Directive >> Lines before the one containing "cs = MB().box(XL, XR, 10.91, DOOR_Y" are left out; copy that line and every later line through the end of the data exactly.
==============================
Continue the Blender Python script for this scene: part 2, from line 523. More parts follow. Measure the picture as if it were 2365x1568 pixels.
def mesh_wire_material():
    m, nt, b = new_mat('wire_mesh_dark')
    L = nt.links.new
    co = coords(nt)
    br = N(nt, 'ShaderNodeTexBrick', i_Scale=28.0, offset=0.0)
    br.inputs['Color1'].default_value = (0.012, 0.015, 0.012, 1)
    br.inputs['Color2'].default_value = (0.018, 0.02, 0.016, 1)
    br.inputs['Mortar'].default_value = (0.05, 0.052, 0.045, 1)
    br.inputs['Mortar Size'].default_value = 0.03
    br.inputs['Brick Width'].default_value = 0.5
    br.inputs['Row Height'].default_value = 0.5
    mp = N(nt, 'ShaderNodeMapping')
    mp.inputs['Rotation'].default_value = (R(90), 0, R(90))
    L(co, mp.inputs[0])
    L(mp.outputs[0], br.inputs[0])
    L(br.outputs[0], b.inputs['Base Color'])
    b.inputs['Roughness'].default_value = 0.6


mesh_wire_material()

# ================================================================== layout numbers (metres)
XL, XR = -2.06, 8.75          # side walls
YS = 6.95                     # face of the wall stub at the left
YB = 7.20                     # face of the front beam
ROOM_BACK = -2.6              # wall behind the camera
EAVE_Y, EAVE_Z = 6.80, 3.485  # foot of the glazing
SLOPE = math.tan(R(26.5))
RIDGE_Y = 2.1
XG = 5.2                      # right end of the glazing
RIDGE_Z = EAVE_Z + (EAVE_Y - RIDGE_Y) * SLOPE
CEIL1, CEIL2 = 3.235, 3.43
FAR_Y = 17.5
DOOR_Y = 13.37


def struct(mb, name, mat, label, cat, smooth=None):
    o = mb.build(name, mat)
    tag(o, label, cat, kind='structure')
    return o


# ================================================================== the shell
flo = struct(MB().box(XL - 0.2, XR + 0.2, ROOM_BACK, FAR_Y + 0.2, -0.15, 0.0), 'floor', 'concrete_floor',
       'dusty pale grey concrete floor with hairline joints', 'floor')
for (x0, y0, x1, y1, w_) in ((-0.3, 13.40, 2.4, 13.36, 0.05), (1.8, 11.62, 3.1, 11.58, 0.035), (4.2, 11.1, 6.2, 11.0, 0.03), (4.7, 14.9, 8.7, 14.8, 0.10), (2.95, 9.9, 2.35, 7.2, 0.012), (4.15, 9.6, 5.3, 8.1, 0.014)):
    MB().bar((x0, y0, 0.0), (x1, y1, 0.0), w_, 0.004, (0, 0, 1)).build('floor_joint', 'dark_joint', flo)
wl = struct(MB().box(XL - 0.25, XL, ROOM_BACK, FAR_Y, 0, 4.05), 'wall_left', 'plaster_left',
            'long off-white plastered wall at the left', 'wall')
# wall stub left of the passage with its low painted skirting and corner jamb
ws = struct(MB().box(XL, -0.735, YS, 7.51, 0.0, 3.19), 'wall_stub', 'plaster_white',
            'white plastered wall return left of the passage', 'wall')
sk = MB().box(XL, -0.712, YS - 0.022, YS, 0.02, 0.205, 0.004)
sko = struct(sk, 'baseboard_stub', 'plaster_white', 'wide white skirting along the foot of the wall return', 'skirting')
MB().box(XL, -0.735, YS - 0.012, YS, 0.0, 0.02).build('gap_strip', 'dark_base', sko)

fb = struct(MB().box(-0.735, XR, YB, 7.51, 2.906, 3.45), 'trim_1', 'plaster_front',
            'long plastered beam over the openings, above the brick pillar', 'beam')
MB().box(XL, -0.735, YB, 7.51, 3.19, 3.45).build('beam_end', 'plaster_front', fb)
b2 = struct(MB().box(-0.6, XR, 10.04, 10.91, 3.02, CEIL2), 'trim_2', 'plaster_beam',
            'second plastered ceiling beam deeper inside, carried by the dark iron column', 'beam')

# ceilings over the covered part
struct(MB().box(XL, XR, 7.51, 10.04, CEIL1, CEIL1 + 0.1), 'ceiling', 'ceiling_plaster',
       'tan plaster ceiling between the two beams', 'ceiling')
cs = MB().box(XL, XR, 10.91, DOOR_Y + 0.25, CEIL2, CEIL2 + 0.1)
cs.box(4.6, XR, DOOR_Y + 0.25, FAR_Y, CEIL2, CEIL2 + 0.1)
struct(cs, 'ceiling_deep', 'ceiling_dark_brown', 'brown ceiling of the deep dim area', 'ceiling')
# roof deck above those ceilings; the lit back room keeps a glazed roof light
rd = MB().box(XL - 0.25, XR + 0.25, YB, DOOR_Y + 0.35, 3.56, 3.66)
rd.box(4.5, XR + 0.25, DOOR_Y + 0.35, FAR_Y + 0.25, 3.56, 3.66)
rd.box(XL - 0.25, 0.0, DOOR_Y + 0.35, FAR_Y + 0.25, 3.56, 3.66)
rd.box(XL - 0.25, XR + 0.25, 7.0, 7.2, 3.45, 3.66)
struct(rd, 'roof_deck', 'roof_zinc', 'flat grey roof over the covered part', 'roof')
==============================
Exercise answer >>
cs = MB().box(XL, XR, 10.91, DOOR_Y + 0.25, CEIL2, CEIL2 + 0.1)
cs.box(4.6, XR, DOOR_Y + 0.25, FAR_Y, CEIL2, CEIL2 + 0.1)
struct(cs, 'ceiling_deep', 'ceiling_dark_brown', 'brown ceiling of the deep dim area', 'ceiling')
# roof deck above those ceilings; the lit back room keeps a glazed roof light
rd = MB().box(XL - 0.25, XR + 0.25, YB, DOOR_Y + 0.35, 3.56, 3.66)
rd.box(4.5, XR + 0.25, DOOR_Y + 0.35, FAR_Y + 0.25, 3.56, 3.66)
rd.box(XL - 0.25, 0.0, DOOR_Y + 0.35, FAR_Y + 0.25, 3.56, 3.66)
rd.box(XL - 0.25, XR + 0.25, 7.0, 7.2, 3.45, 3.66)
struct(rd, 'roof_deck', 'roof_zinc', 'flat grey roof over the covered part', 'roof')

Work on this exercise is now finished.